The latest Scottish budget analysis from the Institute for Fiscal Studies (IFS) examines public sector pay north of the border and concludes that the burgeoning bill poses a ‘fiscal challenge’ to Scottish government finances. State employees now account for 22 per cent of the entire workforce, compared to 17 per cent in England, with an annual pay bill of £27 billion. Salaries for public sector workers, whose number has increased 11 per cent over the past seven years, represent more than half of all state spending in Scotland.

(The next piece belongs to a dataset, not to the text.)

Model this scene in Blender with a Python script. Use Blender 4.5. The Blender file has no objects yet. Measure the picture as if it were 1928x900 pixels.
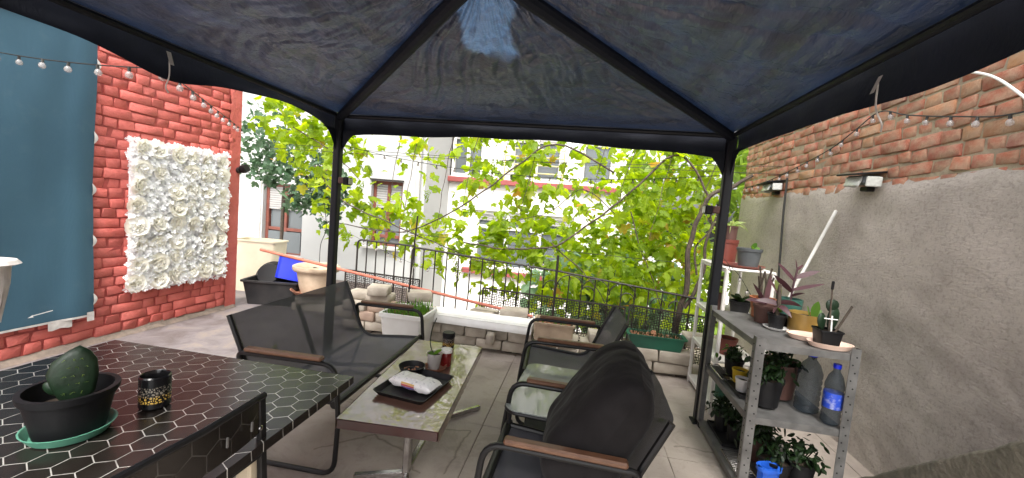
import bpy, bmesh, math, random
from mathutils import Vector, Matrix, noise, Euler
R = math.radians
rnd = random.Random(7)
scene = bpy.context.scene
col = scene.collection

# ------------------------------------------------------------------ camera
cam_d = bpy.data.cameras.new('camera')
cam = bpy.data.objects.new('camera', cam_d)
col.objects.link(cam)
cam_d.sensor_width = 36.0
cam_d.lens = 36.0 * 770.0 / 1928.0
cam_d.clip_start = 0.03
cam_d.clip_end = 400.0
CM = Matrix(((0.98225637, -0.09526873, 0.16154349),
             (0.16744226, 0.05751833, -0.98420259),
             (0.08447202, 0.99378846, 0.07244976))).to_4x4()
cam.matrix_world = Matrix.Translation((0, 0, 1.42)) @ CM
scene.camera = cam

# ------------------------------------------------------------------ light
SUN_EL, SUN_AZ = R(56), R(172)
world = bpy.data.worlds.new('World')
scene.world = world
world.use_nodes = True
nt = world.node_tree
sky = nt.nodes.new('ShaderNodeTexSky')
sky.sky_type = 'NISHITA'
sky.sun_disc = False
sky.sun_elevation = SUN_EL
sky.sun_rotation = SUN_AZ
sky.air_density = 1.0
sky.dust_density = 6.0
hs = nt.nodes.new('ShaderNodeHueSaturation')
hs.inputs['Saturation'].default_value = 0.12
nt.links.new(sky.outputs[0], hs.inputs['Color'])
bg = nt.nodes['Background']
bg.inputs['Strength'].default_value = 0.15
nt.links.new(hs.outputs[0], bg.inputs['Color'])
sun_d = bpy.data.lights.new('sun', 'SUN')
sun_d.energy = 1.0
sun_d.angle = R(28)
sun_d.color = (1.0, 0.94, 0.85)
sun = bpy.data.objects.new('sun', sun_d)
col.objects.link(sun)
sd = Vector((math.sin(SUN_AZ) * math.cos(SUN_EL), math.cos(SUN_AZ) * math.cos(SUN_EL), math.sin(SUN_EL)))
sun.rotation_euler = sd.to_track_quat('Z', 'Y').to_euler()
sun.location = (0, 6, 12)
vs = scene.view_settings
vs.view_transform = 'Standard'
vs.look = 'None'
vs.gamma = 1.0
vs.use_curve_mapping = False
vs.exposure = 1.7
cy = scene.cycles
cy.max_bounces = 10
cy.diffuse_bounces = 6
cy.transmission_bounces = 8
cy.transparent_max_bounces = 12
cy.sample_clamp_indirect = 6.0
cy.use_denoising = True

# ------------------------------------------------------------------ materials
def newmat(name):
    m = bpy.data.materials.new(name)
    m.use_nodes = True
    t = m.node_tree
    b = t.nodes['Principled BSDF']
    return m, t, b

def N(t, typ, **kw):
    n = t.nodes.new(typ)
    for k, v in kw.items():
        setattr(n, k, v)
    return n

def math_n(t, op, a, b=None):
    n = N(t, 'ShaderNodeMath', operation=op)
    for i, x in enumerate((a, b)):
        if x is None: continue
        if isinstance(x, (int, float)): n.inputs[i].default_value = x
        else: t.links.new(x, n.inputs[i])
    return n.outputs[0]

def mixc(t, fac, a, b, blend='MIX'):
    n = N(t, 'ShaderNodeMix', data_type='RGBA', blend_type=blend)
    for i, x in ((0, fac), (6, a), (7, b)):
        if isinstance(x, (int, float)): n.inputs[i].default_value = x
        elif isinstance(x, (tuple, list)): n.inputs[i].default_value = (*x[:3], 1)
        else: t.links.new(x, n.inputs[i])
    return n.outputs[2]

def ramp(t, fac, stops):
    n = N(t, 'ShaderNodeValToRGB')
    e = n.color_ramp.elements
    while len(e) < len(stops): e.new(0.5)
    for i, (p, c) in enumerate(stops):
        e[i].position = p
        e[i].color = (*c, 1) if len(c) == 3 else c
    t.links.new(fac, n.inputs[0])
    return n.outputs[0]

def noise_n(t, scale, detail=4, rough=0.55, vec=None, dist=0.0):
    n = N(t, 'ShaderNodeTexNoise')
    n.inputs['Scale'].default_value = scale
    n.inputs['Detail'].default_value = detail
    n.inputs['Roughness'].default_value = rough
    n.inputs['Distortion'].default_value = dist
    if vec is None:
        tc = N(t, 'ShaderNodeTexCoord')
        vec = tc.outputs['Object']
    t.links.new(vec, n.inputs['Vector'])
    return n.outputs['Fac']

def bump(t, b, height, strength=0.3, dist=0.01):
    n = N(t, 'ShaderNodeBump')
    n.inputs['Strength'].default_value = strength
    n.inputs['Distance'].default_value = dist
    t.links.new(height, n.inputs['Height'])
    t.links.new(n.outputs[0], b.inputs['Normal'])

def pm(name, c1, c2=None, rough=0.6, metal=0.0, scale=6.0, bmp=0.0, bscale=60.0, objr=0.0, coat=0.0, lo=0.35, hi=0.7, rvar=0.12, bdist=0.01, spec=0.5):
    """plain procedural material: two tones through noise, bump, slight per-object variation"""
    m, t, b = newmat(name)
    if c2 is None: c2 = tuple(x * 0.78 for x in c1)
    f = noise_n(t, scale, 5)
    c = ramp(t, f, [(lo, c2), (hi, c1)])
    if objr:
        oi = N(t, 'ShaderNodeObjectInfo')
        k = math_n(t, 'MULTIPLY_ADD', oi.outputs['Random'], 2 * objr)
        k.node.inputs[2].default_value = 1 - objr
        hv = N(t, 'ShaderNodeHueSaturation')
        t.links.new(c, hv.inputs['Color'])
        t.links.new(k, hv.inputs['Value'])
        c = hv.outputs[0]
    t.links.new(c, b.inputs['Base Color'])
    r = math_n(t, 'MULTIPLY_ADD', f, rvar)
    r.node.inputs[2].default_value = rough - rvar / 2
    t.links.new(r, b.inputs['Roughness'])
    b.inputs['Metallic'].default_value = metal
    b.inputs['Specular IOR Level'].default_value = spec
    b.inputs['Coat Weight'].default_value = coat
    b.inputs['Coat Roughness'].default_value = 0.08
    if bmp: bump(t, b, noise_n(t, bscale, 6, 0.6), bmp, bdist)
    return m

MAT = {}
MAT['black_metal'] = pm('black powder coat', (0.007, 0.007, 0.008), rough=0.42, spec=0.35, scale=30, bmp=0.05, bscale=300)
MAT['iron'] = pm('old black iron', (0.010, 0.009, 0.009), (0.022, 0.014, 0.011), rough=0.6, scale=20, bmp=0.15, bscale=120)
MAT['frame_black'] = pm('gazebo steel', (0.007, 0.008, 0.011), rough=0.5, spec=0.3, scale=12, bmp=0.05, bscale=80)
MAT['chrome'] = pm('worn chrome', (0.55, 0.54, 0.53), (0.35, 0.33, 0.32), rough=0.22, metal=1.0, scale=25)
MAT['galv'] = pm('galvanised steel', (0.20, 0.197, 0.192), (0.12, 0.118, 0.115), rough=0.45, metal=0.45, scale=14, bmp=0.05, bscale=90, objr=0.06)
MAT['hole'] = pm('punched hole', (0.01, 0.01, 0.01), rough=0.9)
MAT['wood_arm'] = pm('oiled arm wood', (0.20, 0.10, 0.055), (0.10, 0.045, 0.025), rough=0.45, scale=9, bmp=0.08, bscale=60, objr=0.1)
MAT['white_paint'] = pm('white paint', (0.74, 0.73, 0.70), (0.62, 0.60, 0.56), rough=0.5, scale=7, bmp=0.05, bscale=70)
MAT['white_plastic'] = pm('white plastic', (0.78, 0.78, 0.77), (0.68, 0.67, 0.64), rough=0.38, scale=4)
MAT['pink_plastic'] = pm('pale pink plastic', (0.74, 0.55, 0.45), (0.66, 0.47, 0.38), rough=0.4, scale=6)
MAT['cream_plastic'] = pm('cream plastic', (0.68, 0.60, 0.45), (0.6, 0.52, 0.38), rough=0.5, scale=5)
MAT['black_plastic'] = pm('black plastic', (0.006, 0.006, 0.007), (0.010, 0.010, 0.011), rough=0.48, spec=0.25, scale=9, bmp=0.04, bscale=60)
MAT['dusty_black'] = pm('dusty black plastic', (0.014, 0.014, 0.015), (0.028, 0.026, 0.026), rough=0.6, spec=0.3, scale=7, bmp=0.06, bscale=60)
MAT['blue_plastic'] = pm('blue plastic', (0.01, 0.03, 0.62), (0.008, 0.022, 0.5), rough=0.35, scale=5)
MAT['sky_plastic'] = pm('bright blue plastic', (0.02, 0.12, 0.62), rough=0.4, scale=5)
MAT['green_plastic'] = pm('dark green plastic', (0.014, 0.10, 0.06), (0.012, 0.07, 0.045), rough=0.42, scale=6)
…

There are a couple of reasons for the sharp divergence from spending disciplines south of the border. For one, Scotland’s public sector is bigger in relative terms. For another, the Scottish government has made a conscious decision to increase remuneration. Hourly median pay is five per cent higher than the UK as a whole, so much so that public sector staff in Scotland are paid salaries comparable to their counterparts on the outskirts of London. This largesse does not buy the Scottish state any loyalty from its employees: ‘We do not find any evidence that larger increases in public sector pay in Scotland in recent years have boosted the retention of public sector workers.’

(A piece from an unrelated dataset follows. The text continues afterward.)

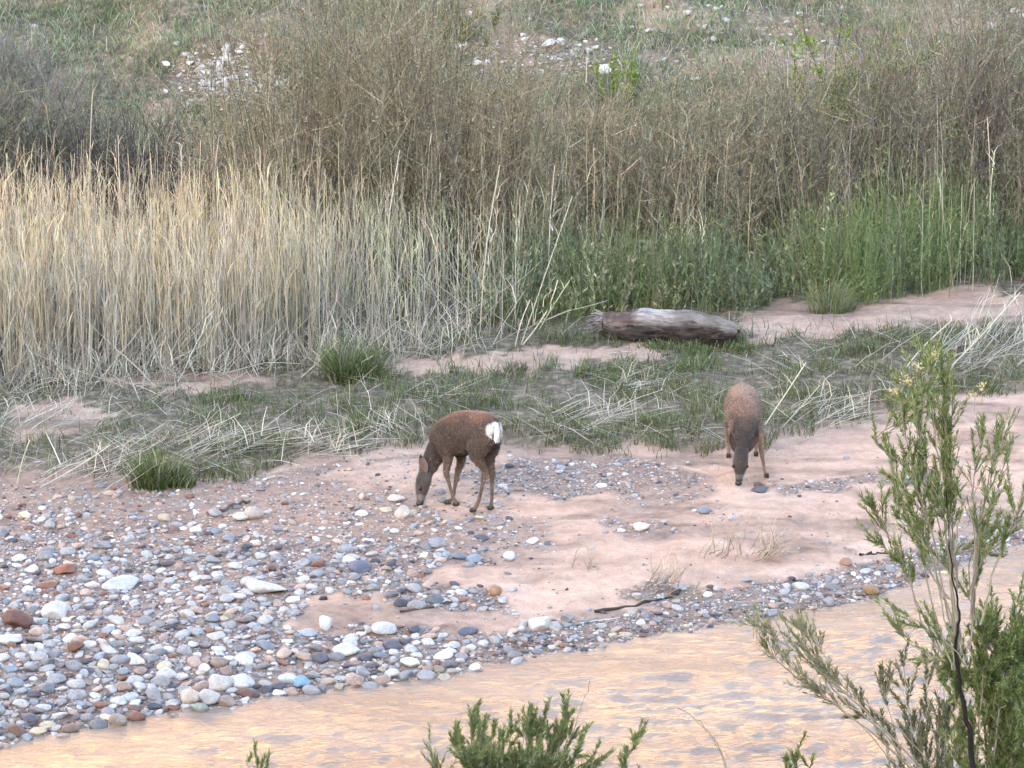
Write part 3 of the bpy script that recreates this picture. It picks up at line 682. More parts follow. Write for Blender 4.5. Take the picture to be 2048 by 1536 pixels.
A_ = dict(root=(940, 1000, .1), fwd=(-.80, .60, 0), neck_ref=(-.55, .35, .6), head_ref=(-.93, -.30, .1),
  torso=[(993,866,-.07,.07,.085),(984,864,-.03,.135,.155),(968,862,.04,.165,.185),(945,861,.13,.145,.195),(920,867,.23,.165,.215),(898,873,.32,.16,.19),(882,880,.38,.125,.155),(873,888,.40,.085,.10)],
  neck=[(893,876,.34,.10,.125),(879,894,.37,.09,.115),(866,915,.36,.072,.095),(856,934,.33,.062,.082),(850,949,.30,.056,.07)],
  head=[(851,946,.29,.06,.068),(847,962,.27,.066,.076),(844,977,.255,.058,.066),(841.5,993,.24,.04,.046),(840,1005,.23,.033,.035)],
  legs=[[(970,866,.0,.13,.15),(958,892,-.02,.10,.125),(954,912,-.04,.06,.085),(963,930,-.02,.033,.046),(970,944,.0,.027,.035),(965,968,-.01,.019,.02),(959,995,-.02,.017,.018),(953,1011,-.03,.021,.022),(948,1022,-.03,.022,.022)],
        [(980,868,.14,.09,.12),(979,895,.13,.075,.105),(977,914,.11,.05,.07),(981,932,.12,.031,.042),(984,947,.13,.026,.033),(984,970,.11,.019,.02),(984,996,.09,.017,.018),(982,1009,.07,.02,.021),(983,1019,.05,.022,.022)],
        [(888,876,.25,.085,.12),(892,901,.21,.062,.088),(895,918,.19,.042,.055),(893,934,.19,.031,.036),(893,948,.19,.028,.03),(898,966,.20,.019,.02),(904,987,.19,.017,.018),(908,999,.18,.021,.021),(914,1013,.17,.022,.022)],
        [(910,884,.46,.05,.09),(920,905,.45,.045,.07),(922,920,.43,.036,.048),(917,938,.40,.029,.033),(913,955,.37,.027,.028),(910,972,.34,.019,.019),(907,990,.29,.017,.018),(902,1000,.25,.02,.021),(897,1011,.23,.022,.022)]],
  tail=[(990,848,-.10,.03,.03),(994,862,-.15,.028,.024),(992,880,-.17,.024,.02),(988,896,-.16,.016,.015)],
  patch=[((983,857,-.17),.075),((981,867,-.19),.076),((982,877,-.19),.066),((1000,858,.02),.08),((999,872,.02),.085)], dark=(986,900,-.02),
  ears=[((851,946,.24),(841,910,.19),(-.45,-.85,-.1),.050),((855,940,.36),(854,903,.43),(-.6,-.7,-.1),.046)],
  eyes=[(840.5,977,.188),(836,976,.30)], nose=(839.5,1007,.225),
  earcol=(.20,.135,.12), coat=(.095,.066,.053), back=(.165,.085,.056), belly=(.032,.023,.02), leg=(.17,.118,.09), neckcol=(.07,.05,.042), face=(.088,.072,.065))
deer('grazing_doe', YA, A_, 'brown doe with white rump patch grazing side-on among the stones')
YB = G(1478, 974)[1]
B_ = dict(root=(1486, 930, .6), fwd=(.02, -1, 0), neck_ref=(0, -.7, .7), head_ref=(0, -1, .1),
  torso=[(1482,812,1.30,.08,.10),(1483,806,1.20,.15,.18),(1485,808,1.02,.18,.205),(1486,818,.82,.185,.215),(1487,828,.62,.175,.21),(1488,838,.46,.145,.175),(1489,846,.36,.10,.12)],
  neck=[(1490,822,.56,.15,.17),(1493,836,.40,.13,.15),(1491,858,.26,.10,.125),(1487,882,.14,.078,.10),(1484,900,.07,.06,.075)],
  head=[(1484,898,.06,.066,.07),(1482,914,.035,.072,.078),(1480.5,930,.02,.074,.072),(1479,950,.01,.043,.048),(1477.5,963,.005,.034,.036)],
  legs=[[(1466,815,1.12,.08,.13),(1461,842,1.10,.065,.11),(1457,862,1.14,.042,.06),(1456,878,1.20,.028,.036),(1456,886,1.20,.024,.03),(1457,896,1.16,.018,.019),(1457,905,1.13,.017,.018),(1457,910,1.11,.02,.021),(1457,914,1.10,.022,.022)],
        [(1502,815,1.12,.08,.13),(1508,842,1.10,.065,.11),(1511,862,1.14,.042,.06),(1512,876,1.20,.028,.036),(1512,884,1.20,.024,.03),(1512,893,1.17,.018,.019),(1512,902,1.14,.017,.018),(1512,907,1.12,.02,.021),(1512,911,1.11,.022,.022)],
        [(1503,842,.44,.07,.11),(1515,862,.38,.055,.08),(1520,874,.35,.038,.05),(1522,890,.34,.028,.034),(1523,904,.33,.026,.028),(1526,921,.31,.018,.019),(1529,940,.28,.0165,.0175),(1531,949,.26,.02,.021),(1533,957,.25,.022,.022)],
        [(1474,842,.44,.07,.11),(1467,862,.38,.055,.08),(1469,874,.35,.038,.05),(1474,890,.36,.028,.034),(1478,904,.36,.026,.028),(1480,921,.36,.018,.019),(1480,938,.35,.0165,.0175),(1480,946,.34,.02,.021),(1480,952,.33,.022,.022)]],
  tail=[(1483,792,1.36,.03,.03),(1483,808,1.40,.027,.024),(1483,826,1.40,.022,.02),(1483,842,1.38,.014,.014)],
  ears=[((1472,906,.05),(1461,866,.06),(-.35,-1,-.1),.040),((1496,905,.05),(1517,866,.06),(.35,-1,-.1),.040)],
  eyes=[(1467,932,-.012),(1494,932,-.012)], nose=(1477,966,-.02),
  earcol=(.05,.04,.038), coat=(.14,.098,.080), back=(.205,.122,.09), belly=(.06,.042,.035), leg=(.25,.165,.115), neckcol=(.05,.039,.035), face=(.062,.05,.046))
deer('grazing_doe', YB, B_, 'doe facing the camera, head lowered to the pink sand')

# ------------------------------------------------------------------ plants: reeds
def px_scatter(n, x0, x1, y0, y1, fn=None):
    px = rng.uniform(x0, x1, n); py = rng.uniform(y0, y1, n)
    if fn is not None:
        k = rng.random(n) < fn(px, py); px, py = px[k], py[k]
    return px, py, ground(px, py)
STRAW = [(.64, .54, .36), (.55, .46, .31), (.72, .63, .46), (.38, .31, .21), (.70, .63, .49), (.25, .20, .14)]
GREYSTRAW = [(.48, .45, .38), (.58, .55, .47), (.38, .35, .29), (.66, .63, .54)]
GREENSTRAW = [(.48, .50, .30), (.42, .46, .28), (.56, .56, .38), (.30, .34, .20)]
def reed_geo(g, base, h, az, tilt, bend, rad, c0, c1, leafy=2, S=6):
    n = len(base); p = curves(base, h, az, tilt, bend, S)
    p[:, 1:-1] += rng.normal(0, .006, p[:, 1:-1].shape)
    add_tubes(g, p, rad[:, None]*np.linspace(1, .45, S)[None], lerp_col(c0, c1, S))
    for _ in range(leafy):
        f = rng.uniform(.25, .95, n)*(S-1); i = np.minimum(f.astype(int), S-2); t = (f-i)[:, None]; ar = np.arange(n)
        pos = p[ar, i]*(1-t)+p[ar, i+1]*t
        blades(g, pos, rng.uniform(.12, .38, n), rng.uniform(.006, .014, n), rng.uniform(0, 6.3, n), rng.uniform(.1, .5, n), rng.uniform(.3, 1.6, n), c1*.95, c1*1.05, 3)
def reed_front(px): return np.interp(px, [-350, 0, 200, 400, 600, 750, 900, 1000, 1080], [785, 770, 760, 745, 725, 705, 690, 670, 640])
def reed_dens(px, py):
    f = reed_front(px) + 14*(vnoise(px/22, .5, 151)-.5)*2; back = np.interp(px, [0, 300, 500, 700, 1000], [520, 530, 540, 560, 560])
    return ((py < f) & (py > back))*(1-.86*sstep(430, 900, px))*(.55+.45*sstep(f-150, f-20, py))*(.55+.9*vnoise(px/18, py/30, 152))
px, py, B = px_scatter(9300, -340, 1080, 500, 785, reed_dens); n = len(B)
h = np.interp(px, [0, 200, 420, 560, 700, 850, 1080], [1.32, 1.2, 1.15, 1.32, 1.3, 1.25, 1.0])*rng.normal(1, .17, n)*(1+.35*(rng.random(n) < .05))
greenness = sstep(520, 900, px + 150*(rng.random(n)-.5)); grey = rng.random(n) < np.interp(py-reed_front(px), [-110, -20], [.08, .35])
c1 = np.where((rng.random(n) < greenness*.65)[:, None], pick(GREENSTRAW, n), pick(STRAW+[(.74, .63, .42), (.68, .56, .36), (.78, .70, .52)], n)); c1 = np.where(grey[:, None], pick(GREYSTRAW, n), c1)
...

As at Westminster, ministers in the Scottish government brag about their fiscal machismo, enumerating the various pay hikes and spending spikes they have delivered for public services and their workforce. Their opponents whimpered about financial restraint and called for more modest settlements, but they took the tough decisions and got it done. Scottish ministers boast that they pay public sector workers more than other parts of the UK, crow that ‘the current teacher pay deal is the most generous since 2001’, and brag that Scotland is ‘the only part of the UK in which there has been no industrial action in the health service’ because ‘we never questioned the motivations of our workforce in seeking higher pay’. Challenged on the affordability of this approach, ministers assert that ‘our ability to pay for a larger public sector is well-evidenced’.

Input is the language of Scottish politics and outcomes a seldom-spoken dialect. There are only five verbs in the ministerial vocabulary: announce, consult, spend, publicise and forget. Later – much later – when a result still has not materialised or a failing can no longer be ignored, a sixth verb is broken out: review. Months pass, new plans are unveiled, fresh targets are set, lessons are learned, and then everyone goes right back to talking about inputs. The Scottish government is interested in the exercise of power but not the effects.

Public sector pay is not a question of who is more fiscally macho or who loves teachers more

The effects are not all that impressive. Scotland pays its teachers more? Great, but the Pisa study shows that pupils in England perform better in reading, maths and science. Health service salaries are more generous north of the border? Fabulous, but research from the IFS indicates that healthcare outcomes are worse in Scotland than in England. Perhaps it’s vulgar of me to ask, but are we getting value for money for these handsome public sector salaries? There is a deep sentimentalism around state employees – every nurse is an angel, every police officer a hero – but the purpose of public spending is to meet policy objectives, not to create employment on the most favourable terms for an ever-expanding state labour force.

Public sector pay is not a question of who is more fiscally macho or who loves teachers more, it is about targeting resources in a way that delivers desired outcomes. In Scotland, filling the pockets of public sector employees has become not only an end in itself, but one prized far higher than the delivery of services. Outcomes will not improve until they are prized far higher than input.